Material:
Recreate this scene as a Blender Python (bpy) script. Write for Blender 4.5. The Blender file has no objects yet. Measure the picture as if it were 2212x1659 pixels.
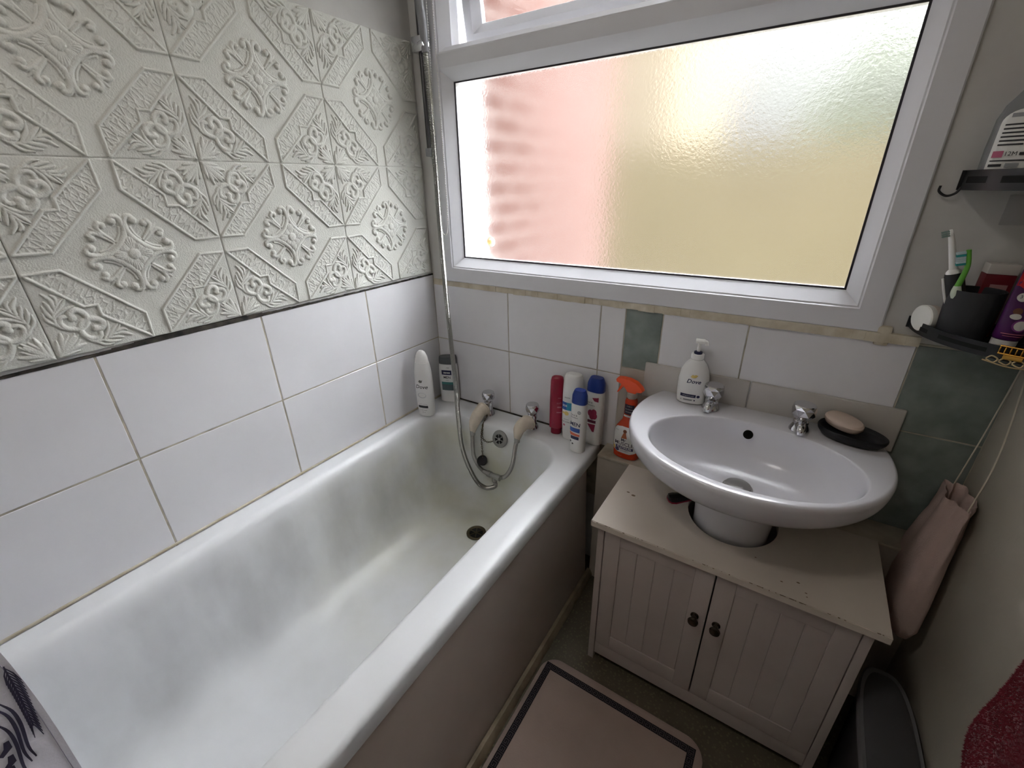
import bpy, bmesh, math, random
import numpy as np
from mathutils import Vector, Matrix
random.seed(7); rng = np.random.default_rng(7)
SC = bpy.context.scene; COL = SC.collection
PI = math.pi

# ------------------------------------------------------------------ helpers
def lin(h):
    if isinstance(h, str):
        h = h.lstrip('#'); c = [int(h[i:i+2], 16)/255 for i in (0, 2, 4)]
        return tuple(x/12.92 if x <= .04045 else ((x+.055)/1.055)**2.4 for x in c) + (1,)
    return tuple(h) + (1,)
MATS = {}
def mat(name, col, rough=.5, metal=0, bump=0, bscale=60, var=0, vscale=8, var_col=None, coat=0, spec=.5, trans=0, ior=1.45, sheen=0, stretch=None, detail=4, alpha=1):
    if name in MATS: return MATS[name]
    m = bpy.data.materials.new(name); m.use_nodes = True; nt = m.node_tree; N = nt.nodes; L = nt.links
    b = N['Principled BSDF']; c = lin(col)
    b.inputs['Base Color'].default_value = c; b.inputs['Roughness'].default_value = rough
    b.inputs['Metallic'].default_value = metal; b.inputs['Specular IOR Level'].default_value = spec
    b.inputs['Coat Weight'].default_value = coat; b.inputs['Coat Roughness'].default_value = .08
    b.inputs['Transmission Weight'].default_value = trans; b.inputs['IOR'].default_value = ior
    b.inputs['Sheen Weight'].default_value = sheen; b.inputs['Alpha'].default_value = alpha
    tc = N.new('ShaderNodeTexCoord'); src = tc.outputs['Object']
    if stretch:
        mp = N.new('ShaderNodeMapping'); mp.inputs['Scale'].default_value = stretch; L.new(src, mp.inputs[0]); src = mp.outputs[0]
    if bump:
        n = N.new('ShaderNodeTexNoise'); n.inputs['Scale'].default_value = bscale; n.inputs['Detail'].default_value = detail
        bp = N.new('ShaderNodeBump'); bp.inputs['Strength'].default_value = bump; bp.inputs['Distance'].default_value = .002
        L.new(src, n.inputs['Vector']); L.new(n.outputs['Fac'], bp.inputs['Height']); L.new(bp.outputs[0], b.inputs['Normal'])
    if var:
        n = N.new('ShaderNodeTexNoise'); n.inputs['Scale'].default_value = vscale; n.inputs['Detail'].default_value = 5
        r = N.new('ShaderNodeValToRGB'); r.color_ramp.elements[0].position = .35; r.color_ramp.elements[1].position = .68
        c2 = lin(var_col) if var_col else tuple(x*(1-var) for x in c[:3]) + (1,)
        r.color_ramp.elements[0].color = c; r.color_ramp.elements[1].color = c2
        L.new(src, n.inputs['Vector']); L.new(n.outputs['Fac'], r.inputs[0]); L.new(r.outputs[0], b.inputs['Base Color'])
    MATS[name] = m; return m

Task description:
Repeat exactly and only the lines from the start of the data above through the line that holds "PI = math.pi", inclusive. Pictures do not belong in the copy.

Correct response:
Recreate this scene as a Blender Python (bpy) script. Write for Blender 4.5. The Blender file has no objects yet. Measure the picture as if it were 2212x1659 pixels.
import bpy, bmesh, math, random
import numpy as np
from mathutils import Vector, Matrix
random.seed(7); rng = np.random.default_rng(7)
SC = bpy.context.scene; COL = SC.collection
PI = math.pi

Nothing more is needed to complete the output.